O que as alunas fizeram foi tornar Ghisolabella como centro da história, tentando dar uma visão objetiva sobre a violência que lhe foi infligida, preservando a sua dignidade.

A inclusão por Dante de Ghisolabella, eterniza o pecado de Venèdico”.

 

E ainda o caso da célebre Beatrice d’Este, a aristocrata a quem Dante criticava por se ter casado de novo após o falecimento do marido. Dante ficava horrorizado com as viúvas que se atreviam a casar em vez de se manterem fiéis para sempre aos seus falecidos maridos.

Mas esta não era a verdadeira história de Beatrice. Segundo Deborah W. Parker, Beatrice foi pressionada para um segundo casamento e tentou negociar o seu lugar no mundo para não se sujeitar aos maldizeres, conseguindo que no seu túmulo figurassem os dois maridos ao seu lado.

 

Estamos perante pequenos trabalhos que não fazendo mal a ninguém permitem aclarar certos aspetos da vida humana: exemplos de pequenas coisas que na medida em que forem sendo continuadas poderão vir a ter grande influência nas sociedades.

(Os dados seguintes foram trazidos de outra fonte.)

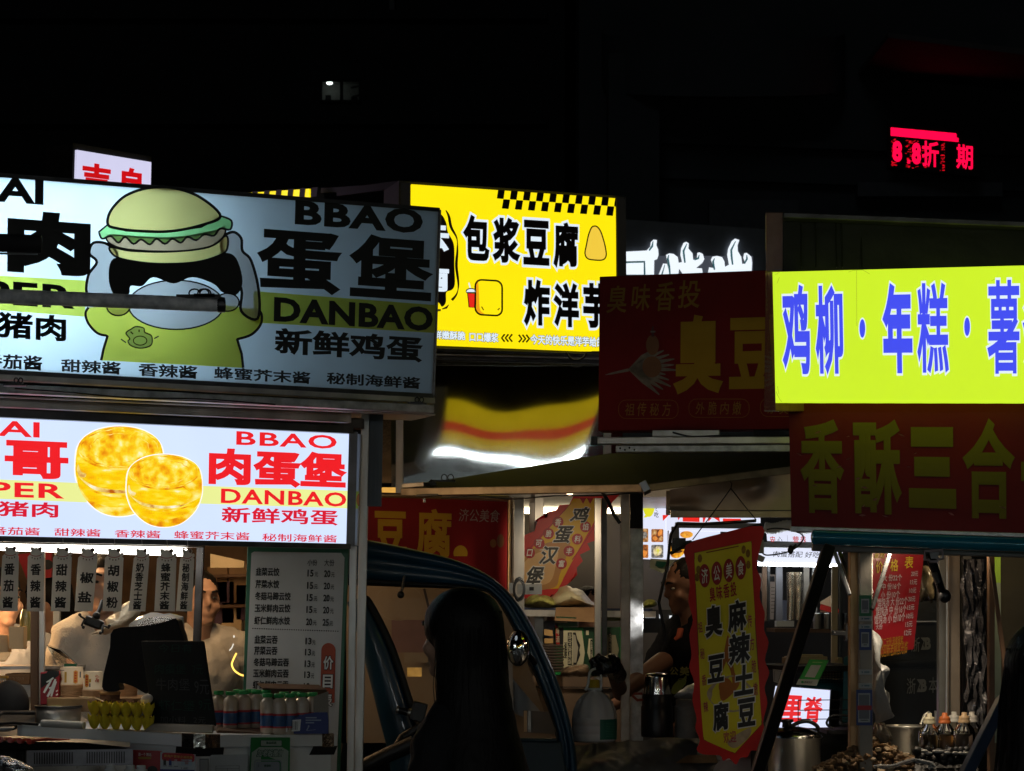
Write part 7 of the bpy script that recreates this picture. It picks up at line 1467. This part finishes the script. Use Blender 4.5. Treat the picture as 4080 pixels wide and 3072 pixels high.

Mas como os que normalmente viajam de barco não fixando o horizonte preferindo antes olhar para o mar junto à embarcação, acabam por enjoar com tudo, até estes singelos trabalhos criticam.

Ou porque é uma produção da Wellesley, um anacronismo e mau exemplo da “nossa” sociedade, um colégio só para mulheres (ignorando que maior parte das universidades da Ivy League até 1960 só admitiam homens – brancos e anglo-saxónicos, evidentemente), ou porque é uma introdução forçada de mulheres na Wikipedia alterando a proporcionalidade existente, ou porque as obras literárias não devem ser lidas ou apreciadas pela sua historicidade, ou porque sei lá que mais. Por tudo, menos pelo trabalho apresentado.

 

Ouçamos antes o que nos diz Elizabeth Bishop:

 Tendo sido por várias vezes convidada para participar em antologias poéticas femininas, como The Women Poets in English (Mulheres Poetisas em Inglês), recusou sempre porque para ela “Os homens e as mulheres não escrevem de maneiras diferentes”.

Além disso “imaginam o ridículo que seria o aparecimento do título Men Poets in English?” […] Eu não gosto das coisas compartimentadas dessa forma, gosto do preto & branco, amarelo & vermelho, jovem & velho, rico e pobre, e macho & fêmea, todos misturados”.

A segregação, seja ela artística ou social, acabará sempre por ser contra a aceitação da igualdade entre as mulheres e os homens:

 

Literatura é literatura, independente de quem a produz”.